• **BRIEF**:
Repeat only what lies from the line with "Generate a Blender" to the line with "scene.camera = cam", those two lines included, exactly as it stands; omit any images.

-- start of GIVEN DATA --

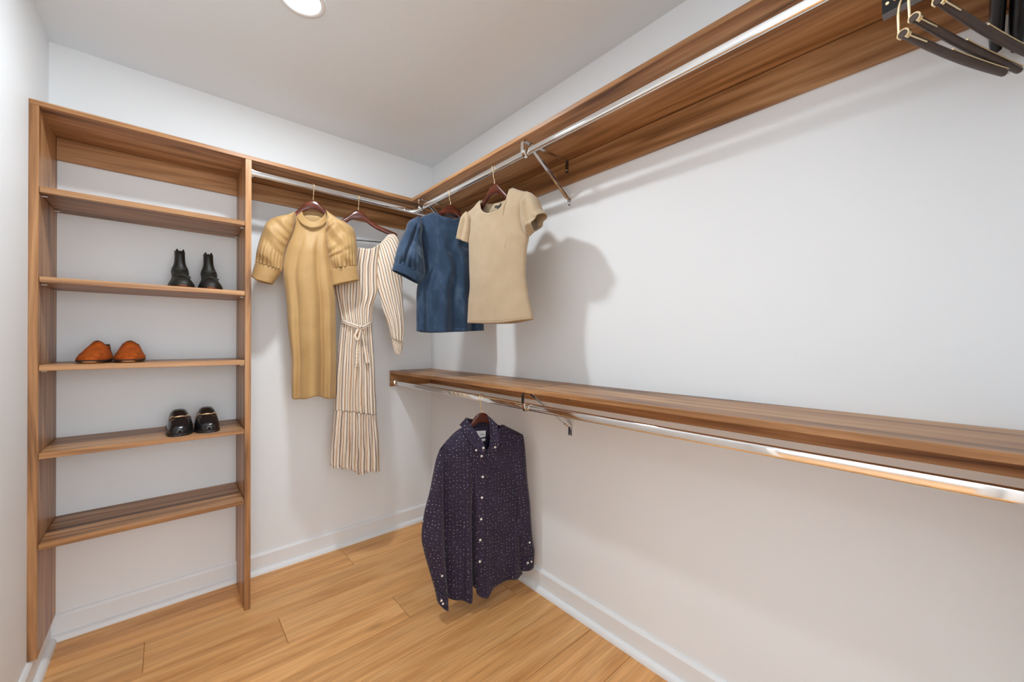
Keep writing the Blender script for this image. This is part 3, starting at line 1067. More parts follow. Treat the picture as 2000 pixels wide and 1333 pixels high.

-- end of GIVEN DATA --
-- start of GIVEN DATA --

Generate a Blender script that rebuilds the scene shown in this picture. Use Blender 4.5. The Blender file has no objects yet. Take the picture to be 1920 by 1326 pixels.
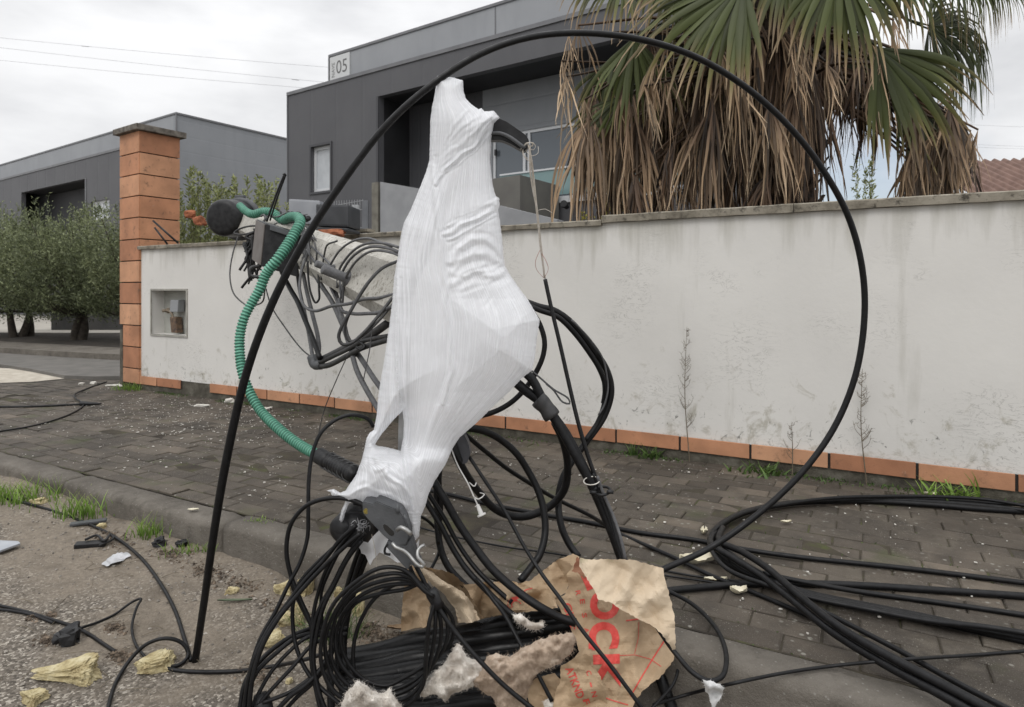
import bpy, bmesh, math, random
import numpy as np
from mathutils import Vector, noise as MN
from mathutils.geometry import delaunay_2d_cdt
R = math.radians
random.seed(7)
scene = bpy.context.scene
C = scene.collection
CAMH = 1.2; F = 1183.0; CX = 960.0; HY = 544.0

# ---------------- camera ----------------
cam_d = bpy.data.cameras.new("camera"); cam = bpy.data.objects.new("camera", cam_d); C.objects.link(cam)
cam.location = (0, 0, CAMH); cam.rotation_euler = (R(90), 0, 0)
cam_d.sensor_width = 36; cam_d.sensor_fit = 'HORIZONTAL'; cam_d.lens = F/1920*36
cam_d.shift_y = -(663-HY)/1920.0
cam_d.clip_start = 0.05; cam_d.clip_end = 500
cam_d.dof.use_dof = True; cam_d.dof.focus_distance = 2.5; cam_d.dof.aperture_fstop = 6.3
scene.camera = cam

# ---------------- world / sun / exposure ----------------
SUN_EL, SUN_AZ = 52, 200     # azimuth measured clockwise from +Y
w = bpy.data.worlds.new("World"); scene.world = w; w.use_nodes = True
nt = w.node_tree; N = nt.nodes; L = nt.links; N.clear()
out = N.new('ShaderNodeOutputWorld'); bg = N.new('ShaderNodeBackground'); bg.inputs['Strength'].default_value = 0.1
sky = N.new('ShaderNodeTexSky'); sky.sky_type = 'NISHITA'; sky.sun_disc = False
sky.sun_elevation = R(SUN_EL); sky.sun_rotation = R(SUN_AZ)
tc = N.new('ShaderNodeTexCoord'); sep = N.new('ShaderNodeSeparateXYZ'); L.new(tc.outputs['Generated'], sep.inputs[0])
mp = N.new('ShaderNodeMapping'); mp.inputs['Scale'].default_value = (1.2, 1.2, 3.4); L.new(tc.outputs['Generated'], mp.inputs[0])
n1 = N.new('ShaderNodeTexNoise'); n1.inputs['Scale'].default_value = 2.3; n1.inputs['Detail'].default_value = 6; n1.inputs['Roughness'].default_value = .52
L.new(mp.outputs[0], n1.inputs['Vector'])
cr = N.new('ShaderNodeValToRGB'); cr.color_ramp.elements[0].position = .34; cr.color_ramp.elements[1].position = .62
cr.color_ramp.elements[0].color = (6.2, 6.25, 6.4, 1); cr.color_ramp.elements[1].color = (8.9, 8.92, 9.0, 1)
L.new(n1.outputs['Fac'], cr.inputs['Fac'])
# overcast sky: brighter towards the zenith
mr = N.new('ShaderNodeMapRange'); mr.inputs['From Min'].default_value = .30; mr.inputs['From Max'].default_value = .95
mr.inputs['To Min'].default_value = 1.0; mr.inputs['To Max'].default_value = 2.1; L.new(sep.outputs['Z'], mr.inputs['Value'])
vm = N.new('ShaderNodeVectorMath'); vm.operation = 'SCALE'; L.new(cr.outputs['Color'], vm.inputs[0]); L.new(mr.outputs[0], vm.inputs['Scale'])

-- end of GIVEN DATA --

• **ANSWER TO THE TASK**:
Generate a Blender script that rebuilds the scene shown in this picture. Use Blender 4.5. The Blender file has no objects yet. Take the picture to be 1920 by 1326 pixels.
import bpy, bmesh, math, random
import numpy as np
from mathutils import Vector, noise as MN
from mathutils.geometry import delaunay_2d_cdt
R = math.radians
random.seed(7)
scene = bpy.context.scene
C = scene.collection
CAMH = 1.2; F = 1183.0; CX = 960.0; HY = 544.0

# ---------------- camera ----------------
cam_d = bpy.data.cameras.new("camera"); cam = bpy.data.objects.new("camera", cam_d); C.objects.link(cam)
cam.location = (0, 0, CAMH); cam.rotation_euler = (R(90), 0, 0)
cam_d.sensor_width = 36; cam_d.sensor_fit = 'HORIZONTAL'; cam_d.lens = F/1920*36
cam_d.shift_y = -(663-HY)/1920.0
cam_d.clip_start = 0.05; cam_d.clip_end = 500
cam_d.dof.use_dof = True; cam_d.dof.focus_distance = 2.5; cam_d.dof.aperture_fstop = 6.3
scene.camera = cam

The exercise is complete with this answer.